Journal Entry #6- Shock Advertising and Propaganda

Shock Advertising

Shock advertising uses disturbing images to grab the attention of passerbys and leave a lasting impression. While I don’t think shock advertising is wrong, it is in poor taste.

With advertisers all competing for attention trying to use shock to make a product or message stick is very common. Thus, viewers become desensitized to shock advertising. It doesn’t have the impact it once did except on the very young. So advertisers ask yourself, is this really necessary?

this-shock-ad-was-part-of-its-go-veg-campaign-one-of-many-that-compare-women-to-meat

Source:PETA

The above image is a great example of shock advertising. It’s intended to be distressing and make people rethink their meat consumption by equating it with abuse and human life. Their intent is to make the viewer connect the two and stop eating animals. PETA would argue that the shock advertising is worth it if they can convince people.

As a viewer of the image, I simply feel irritated with the organization and a strong desire to not join them. Equating human life with cattle comes across as an illogical guilt trip and desperate appeal to my emotions. If non-vegans are their target audience they’ve managed to remind this one why I am quite happily never going to be a vegan.

However, these shocking adverts are likely successful in the long run or PETA would stop using them.

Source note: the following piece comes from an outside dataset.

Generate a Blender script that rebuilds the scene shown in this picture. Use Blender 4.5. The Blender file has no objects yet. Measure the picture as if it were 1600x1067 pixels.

Source: A cigarette company?

Another example of shock advertising, the image above also used alarming images of decay to drive home a message. This image is in slightly better taste by focusing on the effect of smoking on lungs instead of using something like a decomposing human. The effects of cigarettes are  pretty well known at this point so I’m not sure how effective it is in getting viewers to quit but the image could be a trigger to call for more information. The creators of the image would argue that saving a life justifies the disturbing visual.

Propaganda

Propaganda describes images or content that is misleading and biased in nature. I don’t see a moral issue with the existence of propaganda in a free society where viewers can find out more and hear other opinions. After all, many things could end up falling under the definition of propaganda, like commercials and election speeches. They are biased and misleading in the information they put out but viewers know it and it’s up to them to find out more information and examine the claims.

However, I have different thoughts on state-run propaganda where the press and the people are suppressed. That’s where things become dangerous and viewers are only being fed lies or half truths with no way of finding out the other side of the story.

modern-propaganda-poster-1

Source: webdesignsurvivalist.com

The image above uses powerful imagery and calls the viewer to action. It creates an enemy and a group the viewer is expected to be a part of. However, this movement can be easily researched by viewers where they can decide what to do with the content, if anything. This image also provides links to where people can find more information.

bigkim_lilkim

Source: blog.theacademictraveler.com

The image above I have far more of an issue with. It shows former North Korean dictator Kim Il-sung and the young Kim Jong-il riding with Il-sung’s first wife Kim Jong-suk. The highest point of the Korean peninsula, Mt. Baekdu is pictured in the background and the two leaders ride a white stallion reminiscent of the paintings of great leaders. This work is done in the style of a socialist realism art piece once common in the soviet union.

Intended to glorify the “wonderful” leaders and show a gleaming image of their character this image glosses over the difficulties of the citizens. This image bothers me because the citizens lack other information to examine this biased work, likely commissioned by their government.